Het Generiek / Netherlands / 2023
I made this record while tracing back the customs around the speculaas- or koekplank. These wooden boards with woodcuts are used to press dough into to create a human or animal shape, which is then knocked out of its mold and baked. This huge biscuit was used for Dutch social rituals.
A biscuit in the shape of a man (‘koekvrijer’) was given as a public proposal, while an animal-shaped biscuit was gifted to a friend containing ambiguous hidden meanings. The latter often a critique towards the receiver on a very personal, non- political level. These gestures somehow lay bare social structures; of our families, friends, and of a space where language is obsolete.
But, just as the recipes for the dough, the customs have changed over time. As many of the meanings have faded, I wanted to create new ones. I wrote many songs over the last few years, which I sang for people, exhibited, made into videos, and recordings. As ways to find new spaces, shapes, and participants for these traditions. Is it possible to (re-)shape folklore? This is my first attempt. ––Bert
–– –– –– –– –– –– –– –– ––
On his new album ‘Dat speelt hier niet’, musician/performance artist/radiomaker Bert Scholten exposes the things at work behind the customs surrounding the Dutch koekplank. These traditional woodcut boards were used to shape biscuits. The huge biscuits, shaped like a person or an animal, were given as a proposal or mockingly to friends or family.
Scholten has been singing about local Dutch subjects for years. Since 2019 he has been exploring new forms for the boards in performances, videos and music. Now, there is the album. It will be released on Friday 10 November on Het Generiek, the record label he runs together with Michiel Klein of Lewsberg.
The organic song structures with creamy synths and buttery drums lend space to Scholten’s voice. The lyrics take different forms: from vicious to sweet, from praise to glorification, from disgust and ridicule to intimate affection.
You can hear the influence of Willem de Ridder, Svitlana Nianio and the lyrics of Robert Wyatt and Alfie Benge. The rough wave of Fad Gadget or Ike Yard also feels related. The array of synthesizers was recorded at the Klangendum Studio at WORM in Rotterdam.

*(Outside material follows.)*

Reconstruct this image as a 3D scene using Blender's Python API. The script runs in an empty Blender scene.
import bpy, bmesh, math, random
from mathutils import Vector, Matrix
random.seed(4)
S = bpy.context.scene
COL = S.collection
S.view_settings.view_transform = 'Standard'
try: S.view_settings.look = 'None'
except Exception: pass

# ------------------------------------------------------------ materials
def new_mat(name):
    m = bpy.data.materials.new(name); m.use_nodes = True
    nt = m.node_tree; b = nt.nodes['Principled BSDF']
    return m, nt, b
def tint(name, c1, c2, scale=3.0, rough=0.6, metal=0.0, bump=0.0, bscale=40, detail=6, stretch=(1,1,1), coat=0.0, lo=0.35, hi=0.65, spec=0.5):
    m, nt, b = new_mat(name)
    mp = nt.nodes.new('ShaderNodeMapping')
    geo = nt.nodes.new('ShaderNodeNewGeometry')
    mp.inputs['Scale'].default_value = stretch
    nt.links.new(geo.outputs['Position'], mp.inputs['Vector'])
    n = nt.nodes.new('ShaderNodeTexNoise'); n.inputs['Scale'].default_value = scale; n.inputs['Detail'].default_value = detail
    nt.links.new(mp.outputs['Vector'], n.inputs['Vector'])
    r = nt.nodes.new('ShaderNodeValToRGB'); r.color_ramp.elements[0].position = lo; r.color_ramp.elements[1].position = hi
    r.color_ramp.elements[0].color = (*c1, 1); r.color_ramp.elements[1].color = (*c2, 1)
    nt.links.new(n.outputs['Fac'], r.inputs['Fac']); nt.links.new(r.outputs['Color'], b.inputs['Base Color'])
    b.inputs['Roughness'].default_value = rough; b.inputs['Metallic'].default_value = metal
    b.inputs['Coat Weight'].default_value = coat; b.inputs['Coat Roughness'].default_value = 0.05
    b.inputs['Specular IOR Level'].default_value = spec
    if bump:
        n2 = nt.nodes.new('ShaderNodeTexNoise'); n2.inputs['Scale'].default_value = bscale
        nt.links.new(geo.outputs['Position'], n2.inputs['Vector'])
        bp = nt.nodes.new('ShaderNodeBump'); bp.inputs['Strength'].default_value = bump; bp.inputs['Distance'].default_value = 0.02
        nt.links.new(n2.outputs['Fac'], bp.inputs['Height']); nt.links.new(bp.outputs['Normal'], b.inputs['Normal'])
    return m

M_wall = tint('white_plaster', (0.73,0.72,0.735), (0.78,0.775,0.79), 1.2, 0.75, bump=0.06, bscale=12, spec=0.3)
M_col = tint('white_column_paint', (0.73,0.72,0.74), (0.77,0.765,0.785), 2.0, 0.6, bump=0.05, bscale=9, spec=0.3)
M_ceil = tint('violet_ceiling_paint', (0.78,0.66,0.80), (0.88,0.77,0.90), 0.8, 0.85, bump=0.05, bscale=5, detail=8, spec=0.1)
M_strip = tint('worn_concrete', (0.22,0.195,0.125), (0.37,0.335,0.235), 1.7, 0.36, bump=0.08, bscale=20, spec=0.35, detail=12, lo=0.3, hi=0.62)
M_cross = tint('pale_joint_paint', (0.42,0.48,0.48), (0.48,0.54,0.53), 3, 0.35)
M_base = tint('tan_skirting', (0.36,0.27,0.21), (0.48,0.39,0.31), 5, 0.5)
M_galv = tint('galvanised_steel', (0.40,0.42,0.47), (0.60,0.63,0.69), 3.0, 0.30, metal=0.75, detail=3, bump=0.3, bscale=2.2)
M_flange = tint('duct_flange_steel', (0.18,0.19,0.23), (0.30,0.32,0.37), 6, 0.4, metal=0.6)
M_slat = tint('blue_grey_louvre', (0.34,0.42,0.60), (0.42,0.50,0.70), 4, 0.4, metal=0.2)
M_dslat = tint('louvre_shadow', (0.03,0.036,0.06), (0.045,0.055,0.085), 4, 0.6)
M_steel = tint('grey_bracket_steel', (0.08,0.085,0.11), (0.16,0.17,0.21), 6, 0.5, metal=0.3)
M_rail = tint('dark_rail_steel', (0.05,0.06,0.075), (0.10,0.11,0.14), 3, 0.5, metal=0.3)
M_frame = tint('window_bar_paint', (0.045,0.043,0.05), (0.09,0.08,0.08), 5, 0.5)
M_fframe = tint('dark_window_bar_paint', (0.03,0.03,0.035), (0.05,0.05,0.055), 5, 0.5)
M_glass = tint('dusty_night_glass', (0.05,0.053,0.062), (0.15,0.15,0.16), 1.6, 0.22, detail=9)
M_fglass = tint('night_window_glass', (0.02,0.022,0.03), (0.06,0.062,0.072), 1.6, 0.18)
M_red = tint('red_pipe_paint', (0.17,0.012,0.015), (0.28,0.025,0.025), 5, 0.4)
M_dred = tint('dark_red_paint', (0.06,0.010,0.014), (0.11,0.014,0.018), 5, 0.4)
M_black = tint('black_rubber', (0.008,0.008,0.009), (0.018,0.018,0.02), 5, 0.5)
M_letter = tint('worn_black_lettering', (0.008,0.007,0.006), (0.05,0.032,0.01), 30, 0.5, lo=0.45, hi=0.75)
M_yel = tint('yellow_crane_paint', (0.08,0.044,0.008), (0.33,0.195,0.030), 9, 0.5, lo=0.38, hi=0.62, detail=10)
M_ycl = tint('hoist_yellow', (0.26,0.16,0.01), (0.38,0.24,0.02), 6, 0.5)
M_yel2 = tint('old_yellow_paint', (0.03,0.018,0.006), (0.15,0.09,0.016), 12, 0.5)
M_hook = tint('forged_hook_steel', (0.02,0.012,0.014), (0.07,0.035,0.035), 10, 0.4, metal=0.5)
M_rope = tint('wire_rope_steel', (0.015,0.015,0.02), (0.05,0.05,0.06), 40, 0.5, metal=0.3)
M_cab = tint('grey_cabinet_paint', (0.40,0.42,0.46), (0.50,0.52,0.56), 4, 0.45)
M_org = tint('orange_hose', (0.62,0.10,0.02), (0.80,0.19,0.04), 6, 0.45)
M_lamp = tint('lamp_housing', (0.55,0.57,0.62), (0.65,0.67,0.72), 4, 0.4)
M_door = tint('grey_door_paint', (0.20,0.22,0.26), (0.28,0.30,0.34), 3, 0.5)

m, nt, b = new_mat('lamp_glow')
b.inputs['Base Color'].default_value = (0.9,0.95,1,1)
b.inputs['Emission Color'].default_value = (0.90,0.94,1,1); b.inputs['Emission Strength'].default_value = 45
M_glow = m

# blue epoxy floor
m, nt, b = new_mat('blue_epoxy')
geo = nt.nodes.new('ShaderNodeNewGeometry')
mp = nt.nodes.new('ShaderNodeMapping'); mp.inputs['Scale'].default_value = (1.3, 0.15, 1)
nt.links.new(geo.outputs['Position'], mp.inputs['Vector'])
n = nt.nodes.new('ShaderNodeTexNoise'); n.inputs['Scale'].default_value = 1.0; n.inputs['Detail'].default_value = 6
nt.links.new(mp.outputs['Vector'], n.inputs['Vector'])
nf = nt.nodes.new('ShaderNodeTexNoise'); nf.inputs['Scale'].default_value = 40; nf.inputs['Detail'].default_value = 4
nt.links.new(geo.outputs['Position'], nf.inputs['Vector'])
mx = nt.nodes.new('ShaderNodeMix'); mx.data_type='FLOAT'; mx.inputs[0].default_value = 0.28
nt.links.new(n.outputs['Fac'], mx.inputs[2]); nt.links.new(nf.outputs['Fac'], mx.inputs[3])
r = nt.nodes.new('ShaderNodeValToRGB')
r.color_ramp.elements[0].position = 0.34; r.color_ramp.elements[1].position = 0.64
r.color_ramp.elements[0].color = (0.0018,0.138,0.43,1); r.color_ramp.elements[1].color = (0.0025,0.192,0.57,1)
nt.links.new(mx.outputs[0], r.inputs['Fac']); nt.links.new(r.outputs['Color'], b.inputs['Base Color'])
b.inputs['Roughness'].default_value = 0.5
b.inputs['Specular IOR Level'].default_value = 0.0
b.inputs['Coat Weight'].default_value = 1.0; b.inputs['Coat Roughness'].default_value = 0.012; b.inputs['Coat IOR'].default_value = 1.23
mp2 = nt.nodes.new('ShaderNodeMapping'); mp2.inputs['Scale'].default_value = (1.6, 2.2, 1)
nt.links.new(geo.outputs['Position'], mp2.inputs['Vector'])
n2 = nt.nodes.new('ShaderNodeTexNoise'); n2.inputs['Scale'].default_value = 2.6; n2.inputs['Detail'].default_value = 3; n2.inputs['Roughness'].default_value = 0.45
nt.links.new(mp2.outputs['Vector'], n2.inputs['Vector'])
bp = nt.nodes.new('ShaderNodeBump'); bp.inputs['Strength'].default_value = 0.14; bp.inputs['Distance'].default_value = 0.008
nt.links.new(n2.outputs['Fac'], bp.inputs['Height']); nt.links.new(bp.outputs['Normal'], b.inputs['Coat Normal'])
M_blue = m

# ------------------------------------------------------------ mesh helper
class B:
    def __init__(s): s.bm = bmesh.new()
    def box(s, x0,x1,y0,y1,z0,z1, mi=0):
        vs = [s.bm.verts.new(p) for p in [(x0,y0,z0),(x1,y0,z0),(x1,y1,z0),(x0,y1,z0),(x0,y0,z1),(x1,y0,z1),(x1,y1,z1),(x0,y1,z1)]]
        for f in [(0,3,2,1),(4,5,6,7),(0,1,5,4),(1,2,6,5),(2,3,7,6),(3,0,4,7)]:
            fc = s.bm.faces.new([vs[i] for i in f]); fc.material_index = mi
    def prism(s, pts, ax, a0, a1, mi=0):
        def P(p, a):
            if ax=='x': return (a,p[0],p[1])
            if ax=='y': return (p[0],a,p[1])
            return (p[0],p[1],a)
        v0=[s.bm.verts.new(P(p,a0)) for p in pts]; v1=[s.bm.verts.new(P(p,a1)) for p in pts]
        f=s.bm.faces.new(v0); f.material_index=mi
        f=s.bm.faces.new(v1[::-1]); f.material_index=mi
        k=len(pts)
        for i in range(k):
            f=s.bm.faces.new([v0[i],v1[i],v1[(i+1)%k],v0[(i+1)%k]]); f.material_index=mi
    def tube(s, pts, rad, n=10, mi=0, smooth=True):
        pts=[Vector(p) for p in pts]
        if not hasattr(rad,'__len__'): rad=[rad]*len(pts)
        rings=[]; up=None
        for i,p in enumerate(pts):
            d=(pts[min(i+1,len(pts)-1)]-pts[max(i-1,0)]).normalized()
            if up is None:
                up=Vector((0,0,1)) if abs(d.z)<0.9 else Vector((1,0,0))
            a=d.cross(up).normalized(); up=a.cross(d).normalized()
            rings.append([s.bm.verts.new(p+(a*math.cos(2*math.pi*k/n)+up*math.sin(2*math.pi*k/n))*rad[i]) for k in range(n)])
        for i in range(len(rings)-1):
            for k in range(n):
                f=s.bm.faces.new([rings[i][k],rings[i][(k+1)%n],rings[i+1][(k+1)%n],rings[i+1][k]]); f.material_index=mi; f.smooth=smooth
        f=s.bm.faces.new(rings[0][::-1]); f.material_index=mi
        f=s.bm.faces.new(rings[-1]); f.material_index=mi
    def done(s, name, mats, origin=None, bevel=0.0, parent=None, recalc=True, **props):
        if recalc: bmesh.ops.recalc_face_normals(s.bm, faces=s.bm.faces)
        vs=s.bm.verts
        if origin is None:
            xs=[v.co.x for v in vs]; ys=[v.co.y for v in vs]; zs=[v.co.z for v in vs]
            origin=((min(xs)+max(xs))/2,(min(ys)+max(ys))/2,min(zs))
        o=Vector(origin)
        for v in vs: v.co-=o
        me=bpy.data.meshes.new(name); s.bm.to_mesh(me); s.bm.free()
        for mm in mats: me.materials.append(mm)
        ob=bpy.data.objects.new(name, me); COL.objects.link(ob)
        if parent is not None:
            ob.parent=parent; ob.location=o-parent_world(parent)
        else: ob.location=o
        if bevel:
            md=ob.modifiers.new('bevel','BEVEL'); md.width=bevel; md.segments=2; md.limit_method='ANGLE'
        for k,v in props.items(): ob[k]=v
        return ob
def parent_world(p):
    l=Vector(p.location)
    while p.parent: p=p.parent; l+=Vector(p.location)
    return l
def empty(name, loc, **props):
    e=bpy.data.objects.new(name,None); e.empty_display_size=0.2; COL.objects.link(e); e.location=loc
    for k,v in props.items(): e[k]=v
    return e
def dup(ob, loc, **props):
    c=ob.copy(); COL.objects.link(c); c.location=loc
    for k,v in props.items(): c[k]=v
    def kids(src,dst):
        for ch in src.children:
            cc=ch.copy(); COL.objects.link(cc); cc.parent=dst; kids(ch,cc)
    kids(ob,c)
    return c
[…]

With ‘Dat speelt hier niet’ Scholten intended to make an album in which imagination plays a major role. He says: “From the first loaves of sacrificial bread up until now, much meaning and readability has been lost. Tradition is changeable. New, colonial ingredients made the cake more lumpy and transformed it beyond recognition. Due to church censorship, many images had to go underground. As a result, a lot of pagan, sometimes very bawdy symbolism survived in the children’s world. I’ve often wondered how readable that symbolism is today. In the last hundred years, machines have made even more details disappear. I see the gap that exists there as my field of work with these songs.”
As additional influences he lists: “The ideas on the economy of abundance of Georges Bataille; the close-up subjects of Dutch writers J.J. Voskuil and H.H. ter Balkt; and how close laughter and tears are together in the work of local street-singer Jan de Roos and the work of Abner Jay.”
The music is often minimal, but never dry. Sometimes you hear slow gabber kicks, sometimes a banger that seems to want to be a levenslied. Sometimes melancholic keys, which fall apart right after they turn out to be catchy. Scholten suddenly takes an exit or a U-turn, or considers another connection more important. Along the way, by accident or on purpose, he always seizes a piece of the ravages of time.
His motivations: “What lies behind our customs? They reveal how we interact with each other and with which values we grow up.”